O Supremo Tribunal Federal abordou a questão no julgamento do Recurso Extraordinário 1.055.941/SP, que tratou do compartilhamento de provas sigilosas entre a Receita Federal e os órgãos de persecução penal. O STF fixou a seguinte tese no Tema 990:

“É constitucional o compartilhamento dos relatórios de inteligência financeira da UIF e da íntegra do procedimento fiscalizatório da Receita Federal do Brasil – em que se define o lançamento do tributo – com os órgãos de persecução penal para fins criminais sem prévia autorização judicial, devendo ser resguardado o sigilo das informações em procedimentos formalmente instaurados e sujeitos a posterior controle jurisdicional.”

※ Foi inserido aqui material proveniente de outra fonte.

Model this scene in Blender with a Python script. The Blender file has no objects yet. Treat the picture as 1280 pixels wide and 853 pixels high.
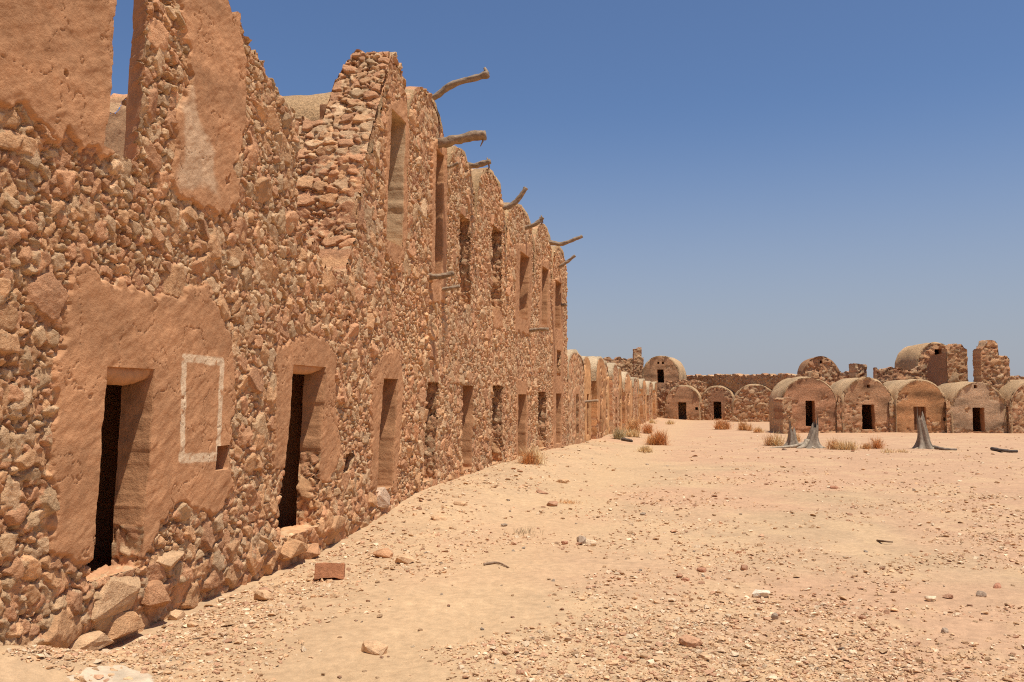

Essa decisão reforça que a autoridade fiscal deve encaminhar a totalidade dos documentos que instruíram o procedimento administrativo fiscal ao Ministério Público. Caso contrário, haveria risco de omissão de informações relevantes que poderiam afetar a justa análise da conduta do contribuinte.

Os Riscos da Seleção Parcial de Documentos

Inicialmente, o relator do RE 1.055.941/SP, ministro Dias Toffoli, considerou que a Receita Federal poderia selecionar quais documentos seriam enviados na representação fiscal. No entanto, posteriormente, ele aderiu ao entendimento do ministro Alexandre de Moraes, que destacou a necessidade do envio integral dos autos do procedimento administrativo fiscal.

O ministro Moraes ressaltou que, no sistema penal acusatório brasileiro, o Ministério Público só pode oferecer denúncia e buscar uma condenação após o devido processo legal, que inclui a comprovação da materialidade do crime por meio do lançamento definitivo do tributo. Para isso, a totalidade dos documentos produzidos no procedimento administrativo fiscal é essencial.

Caso a Receita Federal pudesse selecionar quais documentos enviar, haveria o risco de omissões intencionais ou não, prejudicando tanto a acusação quanto a defesa. Isso poderia comprometer a análise judicial e até mesmo levar a erros judiciários, violando os princípios da ampla defesa e do contraditório.

A Consequência da Falta de Documentação Completa

Se a denúncia for oferecida sem a íntegra do procedimento administrativo fiscal, a consequência lógica e jurídica é sua rejeição por ausência de justa causa. Sem todos os documentos, o juízo não poderá avaliar corretamente a materialidade da infração tributária, tornando inviável a instauração da ação penal.

Além disso, a omissão de documentos pode resultar na violação do direito de defesa do investigado. O Supremo Tribunal Federal, ao exigir o compartilhamento integral, busca evitar que informações relevantes sejam sonegadas, garantindo um processo penal mais justo e equilibrado.

Conclusão

O compartilhamento da íntegra do procedimento administrativo fiscal nos processos criminais é uma medida essencial para garantir a legalidade da persecução penal em crimes tributários. A decisão do STF no RE 1.055.941/SP consolida esse entendimento e reforça que a autoridade fiscal não pode selecionar arbitrariamente quais documentos serão enviados ao Ministério Público.

A exigência da documentação completa assegura que tanto a acusação quanto a defesa tenham acesso a todas as informações necessárias, protegendo os princípios do contraditório e da ampla defesa. Dessa forma, o ordenamento jurídico brasileiro fortalece a segurança jurídica e evita que processos criminais sejam baseados em informações incompletas ou distorcidas.